We should observe that critical sociology in the secular world has been largely taken over by Marxist and neo-Marxist secular religion. It is religious because people give it deep commitments. It offers a counterfeit way of salvation. It is a mistake to appropriate pieces out of it, as if the pieces were independent of the religious fervor that drives it. A biblically and theologically informed approach to critical analysis of culture builds an alternative framework, not an imitative framework. Of course there will be points of contact, because secular critical sociology has no way to be plausible except by counterfeiting the truth. (The example of biblical counseling is relevant. Biblical counseling is not just “integration” of insights here and there, nor is it an adaptation of a secular framework to give it a “biblical-looking” overlay.)
B. In perspectivalism, 1-6 are not “rival” versions (as Jay Green labels them in the title of his book), but are capable of being made into complementary perspectives. We affirm NSE as perspectives. We affirm, in particular, the importance of S: careful, even meticulous, investigation of facts, primary sources, witnesses, etc. But it is naive to think that this can be done in a religiously neutral way. Thus, the overall approach remains unified.
C. In the diversity of the body of Christ, some people will be better at doing one aspect than another. Some people will be more skillful with facts (S), some with listening empathetically and discerning root motivations (E), some with awareness of transcendent truth (N). There are diversities and relations in the body of Christ.
D. Growth in discernment, individually and corporately, is one aspect of the reality in the overlapping ages. WTS cannot expect to produce a once-for-all blueprint of a theory of public theology that will be complete and will answer all questions. History, governed by God, is dynamic.
V. Application to church and state
A. Church-state relations are best treated against the background of larger cultural analysis. Worldview has a function. And then, within the overall Christian worldview, consider the symbolism for idolatry in the book of Revelation: The Beast (statism) and the False Prophet (media reinforcement of ideology) and the Prostitute (lust for money and sex and self as seeking fulfillment in “identity”).
B. Church and state stand along side other institutions (families, businesses, education, means of communication, sports). Focus on church-state alone runs the danger of giving way to the hegemony of the state over every other aspect of life, outside of the church.
VI. Application to communication
A. Every language and social relation reveals God inescapably.

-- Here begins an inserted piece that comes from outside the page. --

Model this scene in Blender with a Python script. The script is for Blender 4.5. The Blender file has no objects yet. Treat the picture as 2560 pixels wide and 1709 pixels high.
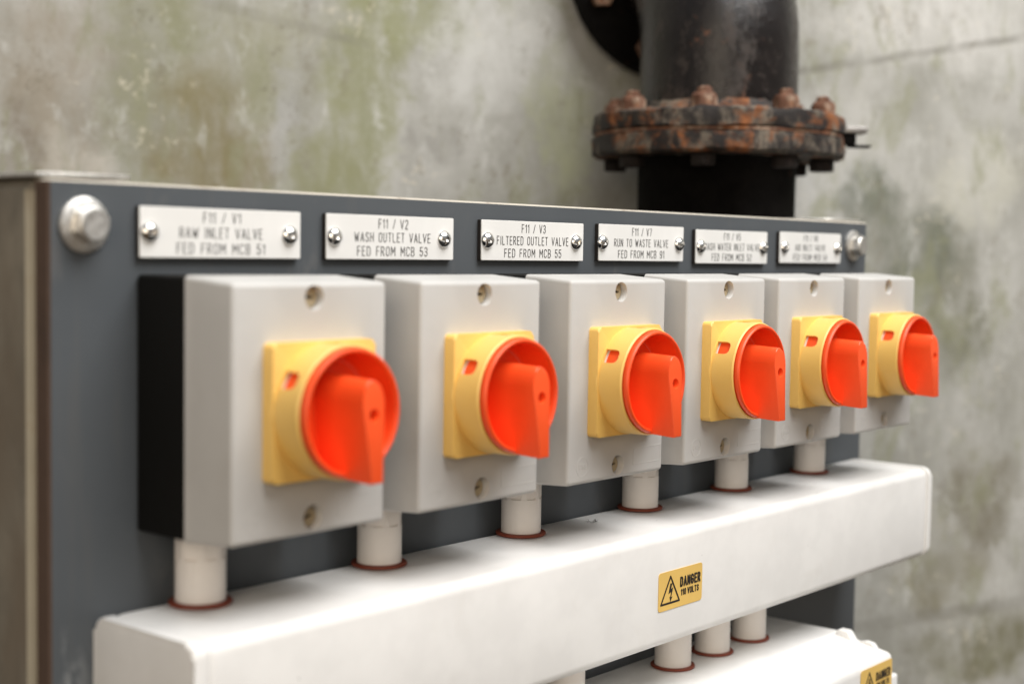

B. Analysis sensitizes us to obstacles and stimulates prayer to work around misunderstandings. Also, we explore negative critique of failure of anti-Christian thought, its secret dependence on borrowed capital.
C. Centrality of the gospel in overcoming darkness.
1. We live under the universal rule of Christ.
2. For unbelievers, to come to know the Christian worldview takes the Spirit working through the gospel. Argument is not narrowly intellectual.
3. For believers, we are called on to know the true situation and take heart, growing in wisdom. Knowing how to communicate well (Col 4:5-6) depend on hearing and understanding the triumph of Christ, in free forgiveness and in present and future rule.
4. Context of Christian worldview. The gospel makes sense within the framework of creation, fall, redemption, consummation.
That’s it for now. Your insights are welcome.